Thu, 09 Nov 2000

Asia faces political challenges

By Dan Beaulieu

HONG KONG (AFP): With three prominent Asian leaders facing possible impeachment, and several others merely beleaguered, the region faces a new wave of political instability, analysts agreed Tuesday.

But they doubted it would be as severe as the fall-out from the 1997 financial crisis which toppled several governments.

"The (1997) crisis which led directly to changes of governments in Indonesia, Korea and Thailand was catalytic," said Bob Broadfoot, managing director of Political and Economic Risk Consultancy (RESC) in Hong Kong.

"Now we're not seeing either a contagion or a catalyst, they're largely unrelated from one another. Maybe the best way to explain it is Murphy's Law," he said, that things eventually go wrong for all leaders.

In the Philippines, President Joseph Estrada is almost certain to be impeached and face a Senate trial for corruption over allegations he took eight million dollars in kickbacks from illegal gaming operations and tobacco taxes.

Taiwanese opposition legislators on Tuesday passed an amendment paving the way for an impeachment of President Chen Shui-bian over his scrapping of a 5.6-billion dollar nuclear power plant.

Opponents of Indonesia's President Abdurrahman Wahid are demanding a special assembly session to impeach the leader over allegations he is corrupt and mishandled both the economy and violent separatist conflicts.

Meanwhile Malaysia's Prime Minister Mahathir Mohamad on Sunday faced his biggest anti-government demonstrations in more than six months from supporters of jailed ex-deputy premier Anwar Ibrahim.

And Japan's Premier Yoshiro Mori's administration has been hit by scandals and gaffes that have dropped his public support to as low as 15 percent, according to a recent newspaper poll.

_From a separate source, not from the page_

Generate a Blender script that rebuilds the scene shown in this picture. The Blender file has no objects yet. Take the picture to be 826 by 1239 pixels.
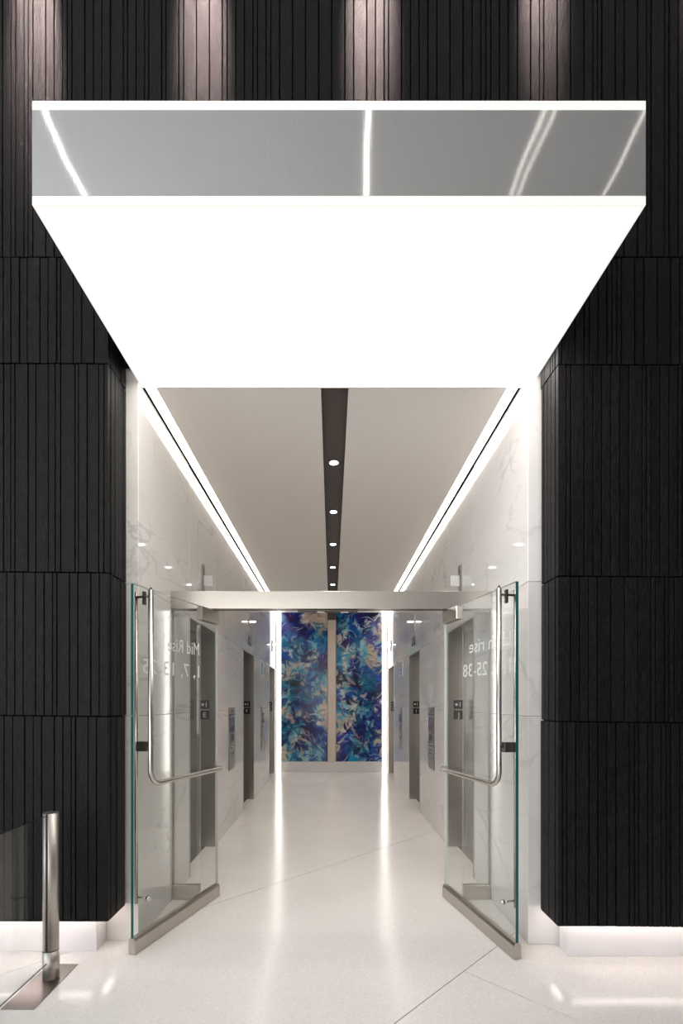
import bpy, bmesh, math, random
from mathutils import Matrix, Vector, noise

# ---------------------------------------------------------------- camera, light, exposure
scene = bpy.context.scene
COL = scene.collection
F = 590.0                       # focal length in pixels of the 826 x 1239 frame
VPX, VPY = 401.0, 851.0         # vanishing point of the corridor
cam_data = bpy.data.cameras.new('camera')
cam_data.sensor_fit = 'HORIZONTAL'
cam_data.sensor_width = 36.0
cam_data.lens = F / 826.0 * 36.0
cam_data.shift_x = (413.0 - VPX) / 826.0
cam_data.shift_y = (VPY - 619.5) / 826.0
cam_data.clip_start = 0.05
cam = bpy.data.objects.new('camera', cam_data)
COL.objects.link(cam)
cam.location = (0, 0, 1.5)
cam.rotation_euler = (math.pi / 2, 0, 0)
scene.camera = cam

scene.view_settings.view_transform = 'Standard'
scene.view_settings.look = 'None'
scene.view_settings.gamma = 1.0
scene.view_settings.exposure = 0.60
scene.view_settings.use_curve_mapping = False
scene.cycles.use_denoising = True
scene.cycles.max_bounces = 12
scene.cycles.transparent_max_bounces = 24

world = bpy.data.worlds.new('world')
scene.world = world
world.use_nodes = True
world.node_tree.nodes['Background'].inputs[0].default_value = (0.75, 0.85, 1.0, 1)
world.node_tree.nodes['Background'].inputs[1].default_value = 0.3

L_CANOPY, L_COVE, L_STRIP, L_PLINTH, L_LOBBY = 3.2, 4.6, 5.0, 20.0, 3.2
E_WINDOW, E_BACK, E_SPOT, E_DOWN = 285.0, 155.0, 200.0, 30.0

wl = bpy.data.lights.new('daylight', 'AREA')      # daylight through the lobby's glass front, left of the camera
wl.shape = 'RECTANGLE'; wl.size = 5.4; wl.size_y = 6.4
wl.energy = E_WINDOW; wl.color = (0.80, 0.88, 1.0)
wlo = bpy.data.objects.new('daylight', wl); COL.objects.link(wlo)
wlo.location = (-5.9, -2.6, 3.2)
wlo.rotation_euler = (0, -math.pi / 2, 0)

wl2 = bpy.data.lights.new('entrance_daylight', 'AREA')   # the glazed street front behind the camera
wl2.shape = 'RECTANGLE'; wl2.size = 6.0; wl2.size_y = 3.2
wl2.energy = E_BACK; wl2.color = (1.0, 0.97, 0.93)
wlo2 = bpy.data.objects.new('entrance_daylight', wl2); COL.objects.link(wlo2)
wlo2.location = (-2.6, -6.9, 2.2)
wlo2.rotation_euler = (math.pi / 2, 0, 0)

for sx in (-1.74, -0.75, 0.23, 1.21, 2.12):       # the wall washers in the lobby ceiling
    sl = bpy.data.lights.new('wall_washer', 'SPOT')
    sl.energy = E_SPOT * (1.75 if sx < -1.5 else 0.85); sl.color = (1.0, 0.77, 0.73)
    sl.spot_size = math.radians(14.5); sl.spot_blend = 1.0; sl.shadow_soft_size = 0.03
    so = bpy.data.objects.new('wall_washer', sl); COL.objects.link(so)
    so.location = (sx, 2.52, 6.85)
    so.rotation_euler = (math.radians(12.8), 0, 0)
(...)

One danger to regional stability, analysts said, is that countries hit by the 1997 crisis could also be especially vulnerable to new political tremors.

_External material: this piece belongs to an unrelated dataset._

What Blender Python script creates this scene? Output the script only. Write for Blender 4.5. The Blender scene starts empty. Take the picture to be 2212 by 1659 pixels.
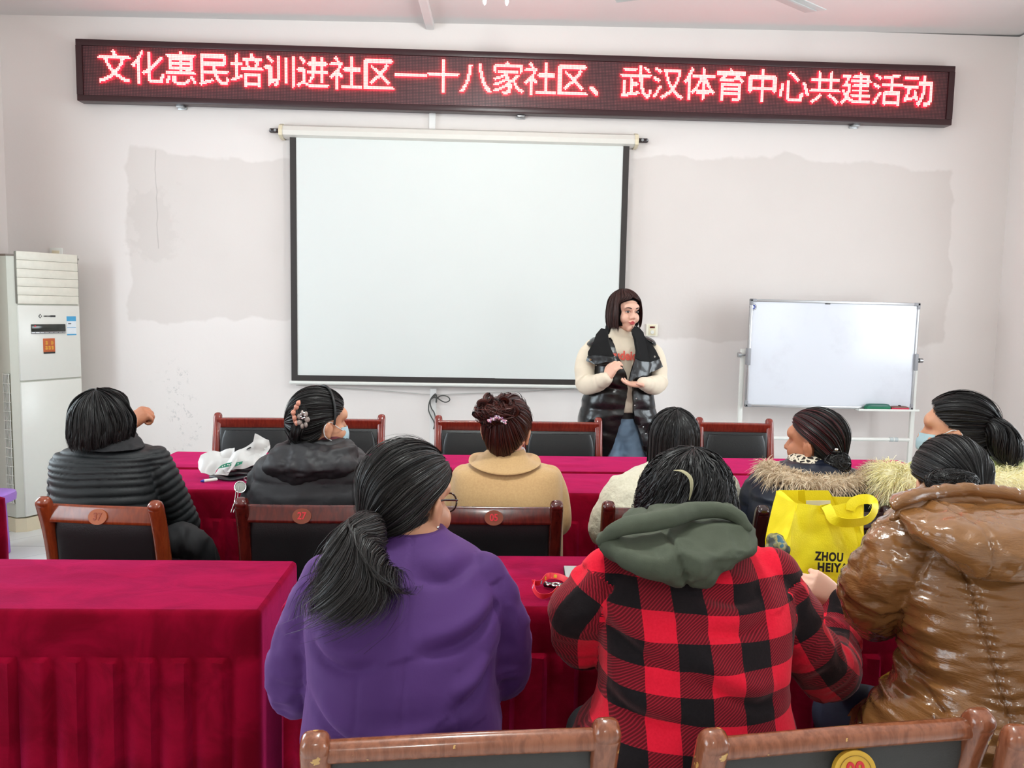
# Training session in a community meeting room, seen from behind the audience.
import bpy, bmesh, math
import numpy as np

sc = bpy.context.scene
COL = sc.collection

# ---------------------------------------------------------------- camera
F_PX, W_PX, H_PX = 1725.0, 2212.0, 1659.0
PITCH, YAW, ROLL = math.radians(5.40), math.radians(2.20), math.radians(1.08)
CAM = np.array([0.0, 0.0, 1.48])
_fw = np.array([math.sin(YAW) * math.cos(PITCH), math.cos(YAW) * math.cos(PITCH), -math.sin(PITCH)])
_r0 = np.array([math.cos(YAW), -math.sin(YAW), 0.0])
_u0 = np.cross(_r0, _fw)
_rt = math.cos(ROLL) * _r0 + math.sin(ROLL) * _u0
_up = -math.sin(ROLL) * _r0 + math.cos(ROLL) * _u0
cam_data = bpy.data.cameras.new('camera')
cam_data.sensor_fit = 'HORIZONTAL'
cam_data.sensor_width = 36.0
cam_data.lens = F_PX / W_PX * 36.0
cam_data.clip_start = 0.02
cam = bpy.data.objects.new('camera', cam_data)
COL.objects.link(cam)
from mathutils import Matrix, Vector
cam.matrix_world = Matrix(((_rt[0], _up[0], -_fw[0], CAM[0]), (_rt[1], _up[1], -_fw[1], CAM[1]),
                           (_rt[2], _up[2], -_fw[2], CAM[2]), (0, 0, 0, 1)))
sc.camera = cam

# ---------------------------------------------------------------- view, world, daylight
sc.view_settings.view_transform = 'Standard'
sc.view_settings.look = 'None'
sc.view_settings.exposure = 0.07
sc.view_settings.gamma = 1.0
sc.view_settings.use_curve_mapping = False
sc.cycles.max_bounces = 7
sc.cycles.diffuse_bounces = 4
sc.cycles.glossy_bounces = 3
sc.cycles.caustics_reflective = False
sc.cycles.caustics_refractive = False
world = bpy.data.worlds.new('daylight')
sc.world = world
world.use_nodes = True
world.node_tree.nodes['Background'].inputs[0].default_value = (0.80, 0.90, 1.0, 1)
world.node_tree.nodes['Background'].inputs[1].default_value = 0.9


def area(name, loc, rot, sx, sy, power, color):
    d = bpy.data.lights.new(name, 'AREA')
    d.shape = 'RECTANGLE'
    d.size, d.size_y, d.energy, d.color = sx, sy, power, color
    o = bpy.data.objects.new(name, d)
    o.location, o.rotation_euler = loc, rot
    COL.objects.link(o)
    return o


# daylight through the windows in the two side walls and the back wall
area('window_daylight_left', (-3.45, 3.55, 1.75), (0, math.radians(-90), 0), 1.5, 1.7, 76, (0.80, 0.93, 1.0))
area('window_daylight_left', (-3.45, 0.4, 1.75), (0, math.radians(-90), 0), 1.5, 1.7, 50, (0.82, 0.93, 1.0))
area('window_daylight_right', (3.92, 0.3, 1.75), (0, math.radians(90), 0), 1.5, 1.7, 50, (0.86, 0.95, 1.0))
area('window_daylight_right', (3.92, 3.4, 1.75), (0, math.radians(90), 0), 1.5, 1.5, 74, (0.86, 0.95, 1.0))


def point(name, loc, power, color, radius):
    d = bpy.data.lights.new(name, 'POINT')
    d.energy, d.color, d.shadow_soft_size = power, color, radius
    o = bpy.data.objects.new(name, d)
    o.location = loc
    COL.objects.link(o)


LAMPS = [(0.04, 4.15), (0.04, 1.75), (0.04, -2.4)]  # the last one is unseen, added as fill light from behind the camera
for _lx, _ly in LAMPS:
    point('chandelier_glow', (_lx, _ly, 3.06), (24 if _ly > 3 else 92) if _ly > 0 else 78, (0.95, 1.0, 0.97), 0.10)

# ---------------------------------------------------------------- helpers
PI = math.pi


def at(px, py, Y):
    """The point of the room seen at a pixel of the photograph, Y metres into the room."""
    d = _fw * F_PX + _rt * (px - W_PX / 2) + _up * (H_PX / 2 - py)
    return CAM + d * (Y - CAM[1]) / d[1]


def atz(px, py, Z):
    d = _fw * F_PX + _rt * (px - W_PX / 2) + _up * (H_PX / 2 - py)
    return CAM + d * (Z - CAM[2]) / d[2]


def A(*v):
    return np.array(v, float)


def nrm(v):
    v = np.asarray(v, float)
    return v / (np.linalg.norm(v, axis=-1, keepdims=True) + 1e-12)


def rotz(a):
    c, s = math.cos(a), math.sin(a)
    return np.array([[c, -s, 0], [s, c, 0], [0, 0, 1.0]])


def rotx(a):
    c, s = math.cos(a), math.sin(a)
    return np.array([[1.0, 0, 0], [0, c, -s], [0, s, c]])


def roty(a):
    c, s = math.cos(a), math.sin(a)
    return np.array([[c, 0, s], [0, 1.0, 0], [-s, 0, c]])


def smooth01(x):
    x = np.clip(x, 0, 1)
    return x * x * (3 - 2 * x)


def _hash(ix, iy, iz, seed):
    n = (ix * 374761393 + iy * 668265263 + iz * 2147483647 + seed * 974634777) & 0xFFFFFFFF
    n = ((n ^ (n >> 13)) * 1274126177) & 0xFFFFFFFF
    n = n ^ (n >> 16)
    return (n & 0xFFFF) / 65535.0


def vnoise(P, seed=0):
    """Value noise in -1..1 for an (n,3) array."""
    P = np.asarray(P, float)
    i = np.floor(P).astype(np.int64)
    f = P - i
    f = f * f * (3 - 2 * f)
    out = 0
    for dx in (0, 1):
        wx = f[:, 0] if dx else 1 - f[:, 0]
        for dy in (0, 1):
            wy = f[:, 1] if dy else 1 - f[:, 1]
            for dz in (0, 1):
                wz = f[:, 2] if dz else 1 - f[:, 2]
                out = out + wx * wy * wz * _hash(i[:, 0] + dx, i[:, 1] + dy, i[:, 2] + dz, seed)
    return out * 2 - 1


def fbm(P, oct=3, seed=0):
    s, a = 0, 1.0
    for k in range(oct):
        s = s + a * vnoise(P * (2 ** k), seed + k * 17)
        a *= 0.5
    return s


# ---- shapes as (vertices, faces)
def ring_faces(k, m, closed=True):
    f = []
    mm = m if closed else m - 1
    for i in range(k - 1):
        for j in range(mm):
            a, b = i * m + j, i * m + (j + 1) % m
            f.append((a, b, b + m, a + m))
    return f


def loft(rings, cap=True):
    rings = np.asarray(rings, float)
    k, m, _ = rings.shape
    V = rings.reshape(-1, 3)
    f = ring_faces(k, m)
    if cap:
        f.append(tuple(range(m))[::-1])
        f.append(tuple(range((k - 1) * m, k * m)))
    return V, f


def sring(c, u, v, a, b, m=28, n=2.0):
    t = np.arange(m) / m * 2 * PI
    cu = np.sign(np.cos(t)) * np.abs(np.cos(t)) ** (2 / n)
    sv = np.sign(np.sin(t)) * np.abs(np.sin(t)) ** (2 / n)
    return np.asarray(c) + np.outer(cu * a, u) + np.outer(sv * b, v)


def resample(pts, n):
    """Catmull-Rom through rows of pts (any number of columns), n samples."""
    p = np.asarray(pts, float)
    if len(p) == 2:
        t = np.linspace(0, 1, n)[:, None]
        return p[0] * (1 - t) + p[1] * t
    q = np.vstack([2 * p[0] - p[1], p, 2 * p[-1] - p[-2]])
    ts = np.linspace(0, len(p) - 1 - 1e-9, n)
    out = []
    for t in ts:
        i = int(t)
        u = t - i
        a, b, c, d = q[i], q[i + 1], q[i + 2], q[i + 3]
        out.append(0.5 * ((2 * b) + (-a + c) * u + (2 * a - 5 * b + 4 * c - d) * u ** 2 + (-a + 3 * b - 3 * c + d) * u ** 3))
    return np.array(out)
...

"If you look back on the Asian financial crisis and the last political changes, Asian leaders did not fulfill their expectations to the electorate," said Michael Alan Hamlin, head of the Manila-based Team Asia consultancy.

"People really don't understand how the electorate feels empowered and have grown impatient with mediocrity," he said.

"People across the region have not forgotten the People Power revolution" which overthrew former Philippine strongman Ferdinand Marcos in 1986, he said.

Economically, the situation now does not resemble 1997, said Paul Alapat, regional economist for Nomura International in Hong Kong, pointing out that balances of payments, which sparked the previous crisis, are in better shape.

"In some countries, the balance of payments problem during the crisis in 1997 hit currencies by about 15 percent and caused a further capital flight, and then caused higher interest rates, then hit equity markets," he said.

That spiral is unlikely now, he said, but noted that "instability will lead to slower growth and greater domestic problems, like many bankruptcies, which will pressure governments."

"Now there's mostly an equity market sell-off," he said.

RESC's Broadfoot said one real danger for the region is that "we're having a lot of events happening at once," also pointing to the US elections and eventual changes at the State Department.

"The common thread is that it's a test of the countries' institutions," he said, especially legislative and legal systems called to follow through on impeachment proceedings.